----- Data -----

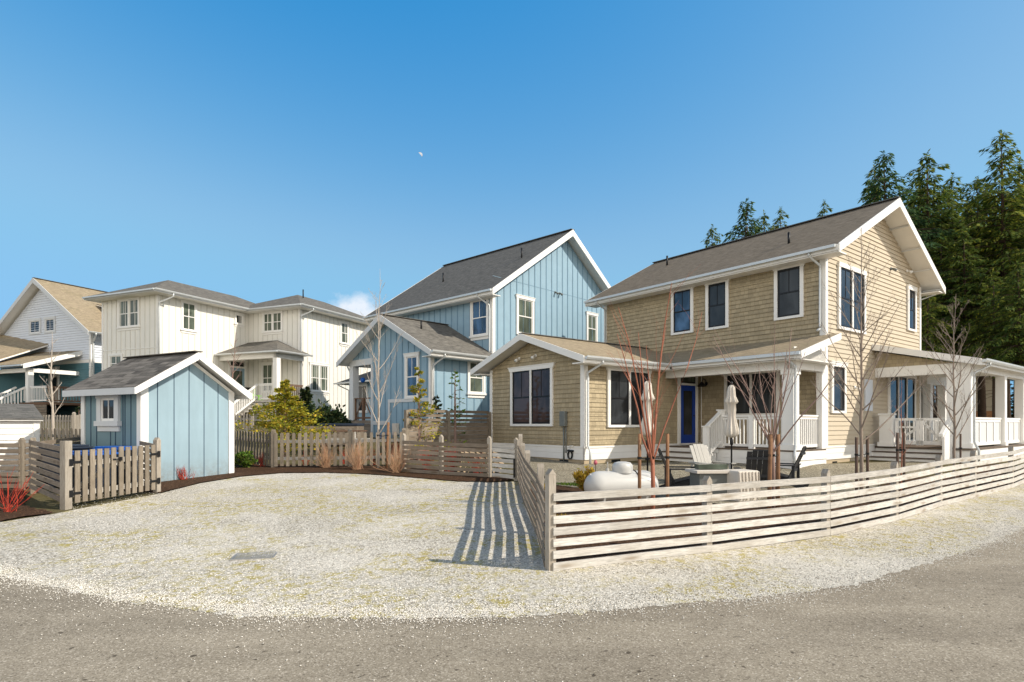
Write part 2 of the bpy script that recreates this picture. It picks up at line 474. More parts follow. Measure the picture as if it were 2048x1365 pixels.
M['amber_leaf'] = leafmat('amber_shrub', (.35,.20,.03), (.50,.34,.05), (.22,.22,.03), .3)
M['logs'] = leafmat('split_firewood', (.50,.25,.10), (.66,.50,.32), (.40,.20,.09), 0)
M['ink'] = paint('dark_lettering', (.06,.05,.045), .6, .05)
M['moon'] = paint('moon_surface', (.36,.38,.42), 1, .1, .1, 0)
M['pink'] = paint('pink_plastic', (.5,.12,.15), .5, .05)
M['lime'] = paint('lime_plastic', (.25,.65,.03), .5, .05)
M['grate'] = metal('steel_grate', (.36,.35,.33), .5, .5)

# ---------------------------------------------------------------- wall-plane helpers
# plane: ('x', c) outward -x, u runs along y ; ('y', c) outward -y, u runs along x ; sign +1 flips outward
def wb(mb, pl, u0, u1, z0, z1, o0, o1):
    ax, c = pl[0], pl[1]; s = pl[2] if len(pl) > 2 else -1
    a, b = c+s*o0, c+s*o1
    if ax == 'x': mb.box(a, b, u0, u1, z0, z1)
    else: mb.box(u0, u1, a, b, z0, z1)
def wp(pl, u, z, o=0):
    ax, c = pl[0], pl[1]; s = pl[2] if len(pl) > 2 else -1
    return (c+s*o, u, z) if ax == 'x' else (u, c+s*o, z)
def wpoly(mb, pl, pts, o0, o1):
    """polygon (u,z) points on the plane, between offsets"""
    P = [wp(pl, u, z, o0) for u, z in pts]; Q = wp(pl, 0, 0, o1); Z = wp(pl, 0, 0, o0)
    mb.prism(P, Vector(Q)-Vector(Z))
def span(poly, z):
    us = []
    for (a, b), (c, d) in zip(poly, poly[1:]+poly[:1]):
        if (b-z)*(d-z) <= 0 and abs(b-d) > 1e-6: us.append(a+(c-a)*(z-b)/(d-b))
    return (min(us), max(us)) if len(us) > 1 else None
def courses(mb, pl, poly, pitch, thick=.014, o=.0):
    zs = [p[1] for p in poly]; z0, z1 = min(zs), max(zs)
    flip = (pl[0] == 'x')
    k = math.floor(z0/pitch)
    while k*pitch < z1-1e-4:
        a = max(z0, k*pitch)+1e-4; b = min(z1, (k+1)*pitch)-1e-4; k += 1
        if b-a < .01: continue
        sa, sb = span(poly, a), span(poly, b)
        if not sa: continue
        if not sb: sb = ((sa[0]+sa[1])/2,)*2
        th = thick*1.35+random.uniform(-.003, .003)
        p = [wp(pl, sa[0], a, o+th), wp(pl, sa[1], a, o+th), wp(pl, sb[1], b, o+.001), wp(pl, sb[0], b, o+.001)]
        q = [wp(pl, sa[0], a, o), wp(pl, sa[1], a, o)]
        if flip: p = p[::-1]
        mb.quad(*p); mb.quad(q[0], q[1], wp(pl, sa[1], a, o+th), wp(pl, sa[0], a, o+th))
def battens(mb, pl, poly, pitch, u_start=None, w=.05, th=.02):
    us = [p[0] for p in poly]; u0, u1 = min(us), max(us)
    u = (u_start if u_start is not None else u0+pitch/2)
    sw = [(b, a) for a, b in poly]
    while u < u1-.03:
        s = span(sw, u)
        if s and s[1]-s[0] > .05: wb(mb, pl, u-w/2, u+w/2, s[0]+.002, s[1]-.002, 0, th)
        u += pitch
def window(root, pl, u0, u1, z0, z1, n=1, sash='sash_black', glass='glass', trim='white', t=.11, crown=.06, sill=False, muntin=True, hung=True, name='window', deep=.06, wallo=.0):
    """u0..z1: outer trim rectangle"""
    a = MB(); o = wallo
    wb(a, pl, u0, u0+t, z0+t*.7, z1-t, o, o+deep); wb(a, pl, u1-t, u1, z0+t*.7, z1-t, o, o+deep)
    # flared head
    fl = crown
    wpoly(a, pl, [(u0-.02, z1-t), (u1+.02, z1-t), (u1+fl, z1+.02), (u0-fl, z1+.02)], o, o+deep+.012)
    if fl: wb(a, pl, u0-fl-.01, u1+fl+.01, z1+.02, z1+.045, o, o+deep+.03)
    wb(a, pl, u0-(.04 if sill else 0), u1+(.04 if sill else 0), z0, z0+t*.7, o, o+deep+(.035 if sill else .003))
    if sill: wb(a, pl, u0+.01, u1-.01, z0-.12, z0-.001, o, o+deep-.02)
    iw = (u1-u0-2*t-(n-1)*t*.75)/n
    for k in range(1, n):
        x = u0+t+k*iw+(k-1)*t*.75; wb(a, pl, x, x+t*.75, z0+t*.7, z1-t, o, o+deep-.002)
    win = a.build(name, M[trim], root, bevel=0)
    s = MB(); gl = MB(); b = .045
    for k in range(n):
        x0 = u0+t+k*(iw+t*.75); x1 = x0+iw; za, zb = z0+t*.7, z1-t; zm = za+(zb-za)*.5
        for (q0, q1, r0, r1) in ((x0, x0+b, za, zb), (x1-b, x1, za, zb), (x0+b, x1-b, za, za+b*1.3), (x0+b, x1-b, zb-b, zb)):
            wb(s, pl, q0, q1, r0, r1, o, o+.034)
        if hung: wb(s, pl, x0+b, x1-b, zm-.022, zm+.022, o, o+.04)
        if muntin:
            wb(s, pl, (x0+x1)/2-.011, (x0+x1)/2+.011, (zm+.022 if hung else za+b), zb-b, o, o+.03)
        wb(gl, pl, x0+.01, x1-.01, za+.01, zb-.01, o+.001, o+.018)
    s.build('sash', M[sash], win); gl.build('pane', M[glass], win)
    return win
def gable_poly(u0, u1, z0, ze, zr): return [(u0, z0), (u1, z0), (u1, ze), ((u0+u1)/2, zr), (u0, ze)]
def roof_slab(root, pts, m, th=.05, soffit=True, name='roof', under=.13, trim='white'):
    """pts listed counter-clockwise from above; slab downwards"""
    a = MB(); a.prism([(p[0], p[1], p[2]-th) for p in pts], (0, 0, th)); o = a.build(name, M[m], root)
    if soffit:
        c = Vector((0,0,0))
        for p in pts: c += Vector(p)
        c /= len(pts)
        q = [Vector(p)+(c-Vector(p)).normalized()*.02 for p in pts]
        b = MB(); b.prism([(p[0], p[1], p[2]-th-under) for p in q], (0, 0, under-.004)); b.build('soffit', M[trim], o)
    return o
def barge(root, p, q, h=.2, th=.035, trim='white', name='barge_board'):
    return MB().obox(p, q, th, h).build(name, M[trim], root)
def gutter(root, p, q, m='gutter'):
    p, q = Vector(p), Vector(q); d = (q-p).normalized(); s = d.cross(Vector((0,0,1)))
    a = MB()
    prof = [(-.055, -.10), (.02, -.10), (.055, -.05), (.065, 0), (.05, 0), (.045,-.02), (-.055, -.02)]
    P = [p+s*x+Vector((0,0,z)) for x, z in prof]; a.prism(P, q-p)
    return a.build('gutter', M[m], root)
def pipe(root, pts, r=.035, m='gutter', name='downspout', sides=8):
    return MB().tube(pts, r, sides).build(name, M[m], root, smooth=True)
def vent_pipe(root, x, y, z, h=.35, parent=None):
    MB().tube([(x, y, z-.1), (x, y, z+h)], .04, 8).build('vent_pipe', M['black'], parent or root, smooth=True)
def balusters(mb, p, q, z0, z1, pitch=.11, w=.035):
    p, q = Vector(p), Vector(q); L = (q-p).length; n = max(1, int(L/pitch))
    for i in range(n):
        t = (i+.5)/n; c = p.lerp(q, t)
        mb.box(c.x-w/2, c.x+w/2, c.y-w/2, c.y+w/2, z0 if not callable(z0) else z0(t), z1 if not callable(z1) else z1(t))
def railing(root, p, q, z0, h=.95, m='white', pitch=.11, name='railing'):
    a = MB(); P, Q = Vector((*p, 0)), Vector((*q, 0))
    a.obox(P+Vector((0,0,z0+h)), Q+Vector((0,0,z0+h)), .10, .05)
    a.obox(P+Vector((0,0,z0+h-.07)), Q+Vector((0,0,z0+h-.07)), .05, .06)
    a.obox(P+Vector((0,0,z0+.1)), Q+Vector((0,0,z0+.1)), .05, .08)
    balusters(a, P, Q, z0+.13, z0+h-.1, pitch)
    return a.build(name, M[m], root)
def flood(root, pl, u, z, o=.0, m='white', name='flood_light'):
    a = MB(); c = Vector(wp(pl, u, z, o)); d = (Vector(wp(pl, u, z, 1))-Vector(wp(pl, u, z, 0)))
    a.tube([c, c+d*.03], .055, 10); a.tube([c+d*.03, c+d*.08+Vector((0,0,-.01))], .02, 8)
    e = c+d*.07+Vector((0,0,-.01)); a.tube([e, e+d*.05+Vector((0,0,-.04)), e+d*.10+Vector((0,0,-.075))], [.03, .045, .058], 12)
    return a.build(name, M[m], root, smooth=True)

# ---------------------------------------------------------------- setting
def gridlist(a, b, near, ns, fs):
    out = []; x = a
    while x < b-1e-6:
        out.append(x)
        x += ns if near[0]-1e-6 <= x < near[1]-1e-6 else (fs if abs(x) < 120 else fs*12)
    out.append(b); return out
def make_ground():
    xs = sorted(set([-1500,-800,-400,-200,-120,-80,-60,-45,-35]+[-30+.5*i for i in range(121)]+[35,45,60,80,120,200,400,800,1500]))
    ys = sorted(set([-300,-150,-60,-30,-15,-8,-4,-2]+[.5*i for i in range(81)]+[42,45,50,60,80,120,200,300,500,900,1600]))
    mb = MB(); nx = len(xs)
    for y in ys:
        for x in xs: mb.v.append((x, y, g(x, y)))
    for j in range(len(ys)-1):
        for i in range(nx-1): mb.f.append((j*nx+i, j*nx+i+1, (j+1)*nx+i+1, (j+1)*nx+i))
    o = mb.build('ground', M['ground']); tag(o, kind='structure')
make_ground()
def sheet(name, pts, m, off, kind='structure', jitter=0, step=.5):
    P = []
    for a, b in zip(pts, pts[1:]+pts[:1]):
        L = hypot(b[0]-a[0], b[1]-a[1]); n = max(1, int(L/.09)) if jitter else 1
        if L > 14: n = 1
        for i in range(n):
            t = i/n; P.append((a[0]+(b[0]-a[0])*t+random.gauss(0, jitter)*.12, a[1]+(b[1]-a[1])*t+random.gauss(0, jitter)*(1 if abs(b[0]-a[0]) > abs(b[1]-a[1])*.6 else .12)))
    bm = bmesh.new()
    n = len(P); cv, _, cf, _, _, _ = delaunay_2d_cdt([Vector(p) for p in P], [(i, (i+1) % n) for i in range(n)], [], 1, 1e-5)
    vs = [bm.verts.new((q.x, q.y, 0)) for q in cv]
    for q in cf: bm.faces.new([vs[i] for i in q])
    x0, x1 = min(p[0] for p in P), max(p[0] for p in P); y0, y1 = min(p[1] for p in P), max(p[1] for p in P)
    for ax in (0, 1):
        lo, hi = (max(x0, -30), min(x1, 30)) if ax == 0 else (max(y0, -8), min(y1, 40))
        k = math.ceil(lo/step)
        while k*step < hi:
            co = [0, 0, 0]; co[ax] = k*step; no = [0, 0, 0]; no[ax] = 1
            bmesh.ops.bisect_plane(bm, geom=bm.verts[:]+bm.edges[:]+bm.faces[:], plane_co=co, plane_no=no, dist=1e-5); k += 1
    for v in bm.verts: v.co.z = g(v.co.x, v.co.y)+off
    bmesh.ops.recalc_face_normals(bm, faces=bm.faces[:])
    me = bpy.data.meshes.new(name); bm.to_mesh(me); bm.free()
    if me.polygons[0].normal.z < 0: me.flip_normals()
    me.materials.append(M[m]); uvs(me)
    o = bpy.data.objects.new(name, me); col.objects.link(o); o['kind'] = kind
    return o
EDGE = [(-30,20),(-14,10.3),(-9,7.75),(-5.48,6.31),(-4.67,5.96),(-3.55,5.41),(-2.18,4.95),(-.73,4.92),(0,4.96),(.87,5.14),(2.07,5.44),(3.41,5.96),(5.71,7.49),(7.91,9.12),(10.5,11.3),(14.5,15.2),(20,21.5),(30,36)]
sheet('road', [(-60,-8),(60,-8),(60,36)]+EDGE[::-1][:]+[(-60,30)], 'asphalt', .007)
far = [ground_at(*p) for p in ((985,966),(920,965),(830,957),(740,950),(650,947),(560,948),(480,955),(400,968),(322,988))]
gate_l = ground_at(133, 1024)
far_edge = far + [gate_l, ground_at(110, 1029), ground_at(0, 1046)] + [(-8.6,8.6),(-14,11.5),(-29,20.6)]
inner_r = [(29,37),(19,22.3),(13.6,15.4),(11.5,13.55),(9.4,12.05),(7.9,10.9),(6.2,9.5),(4.45,8.37),(2.43,7.37),(.42,6.45),(.3,9),(.22,11.5),(.18,13.8)]
sheet('gravel_driveway', [ (x, y-.10) for x, y in EDGE] + inner_r + far_edge, 'gravel', .010, jitter=.03)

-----

### Instructions to follow:
Repeat exactly and only the lines from the start of the data above through the line that holds "M['grate'] = metal('steel_grate', (.36,.35,.33), .5, .5)", inclusive. Pictures do not belong in the copy.

### Task response:
Write part 2 of the bpy script that recreates this picture. It picks up at line 474. More parts follow. Measure the picture as if it were 2048x1365 pixels.
M['amber_leaf'] = leafmat('amber_shrub', (.35,.20,.03), (.50,.34,.05), (.22,.22,.03), .3)
M['logs'] = leafmat('split_firewood', (.50,.25,.10), (.66,.50,.32), (.40,.20,.09), 0)
M['ink'] = paint('dark_lettering', (.06,.05,.045), .6, .05)
M['moon'] = paint('moon_surface', (.36,.38,.42), 1, .1, .1, 0)
M['pink'] = paint('pink_plastic', (.5,.12,.15), .5, .05)
M['lime'] = paint('lime_plastic', (.25,.65,.03), .5, .05)
M['grate'] = metal('steel_grate', (.36,.35,.33), .5, .5)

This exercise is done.